Noisey-Shortie: Tser gibt Wiens schwarzer Jugend eine Stimme:
Apropos Passage. Dort ging ja HC Strache in seinen jüngeren Jahren noch gerne ein und aus. Im Falle des Volksgartens hört man darüber nicht viel. Ihr seid ja eher sehr apolitisch. Wie habt ihr das Thema gehandhabt zu deiner Zeit?
Oje, du willst jetzt noch was wissen. Nun, zum Thema Strache kann ich sagen, dass er am Anfang dezidiert nicht willkommen war. Wir haben Tischanfragen immer ignoriert oder gesagt wir sind voll. Er kam aber schon auch hin, so war es nicht, nur haben wir ihm nie das Gefühl gegeben, dass er willkommen ist. Irgendwann hat dann aber das ganze Team entschieden, dass man Menschen aufgrund ihrer politischer Gesinnung nicht dezidiert ausschließen kann – egal, was ich davon halte. Es können sich natürlich Clubs und Lokale politisch positionieren, wir haben uns damals entschieden, das nicht zu tun.

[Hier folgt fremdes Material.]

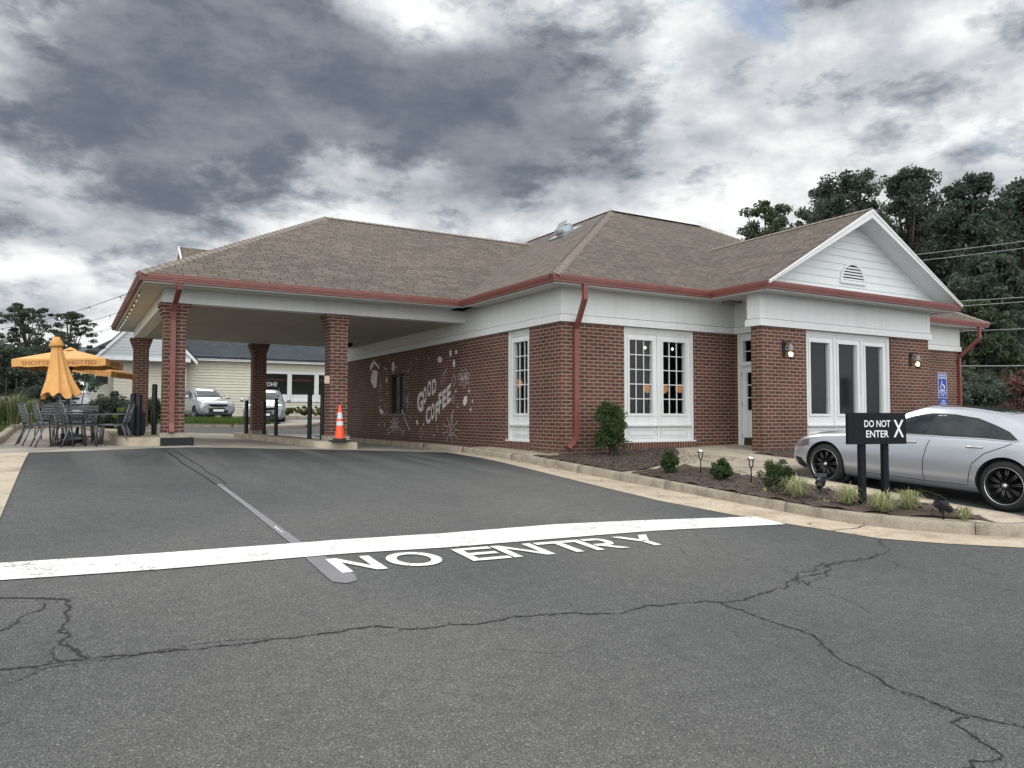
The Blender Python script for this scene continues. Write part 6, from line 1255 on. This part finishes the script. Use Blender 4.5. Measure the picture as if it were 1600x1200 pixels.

Ganz untätig – was Events betrifft – bist du aber ja nicht, es gibt ja noch die Kunstmesse Parallel?
Wir waren letztes Jahr sehr groß, für heuer haben wir aber noch keine Location, ein wenig schwitzen wir deswegen schon. Jetzt fokussiere ich mich einmal auf meine Bar hier. Allgemein finde ich es schade, dass in Wien alt und jung nicht so entspannt zusammen feiern können, wie das etwa in Ibiza passiert. Dort gehen 60-Jährige noch ganz relaxt auf Partys, hier ist das völlig unmöglich, darum fahre ich ja auch so gerne hin.
Danke für Deine Zeit und das Gespräch.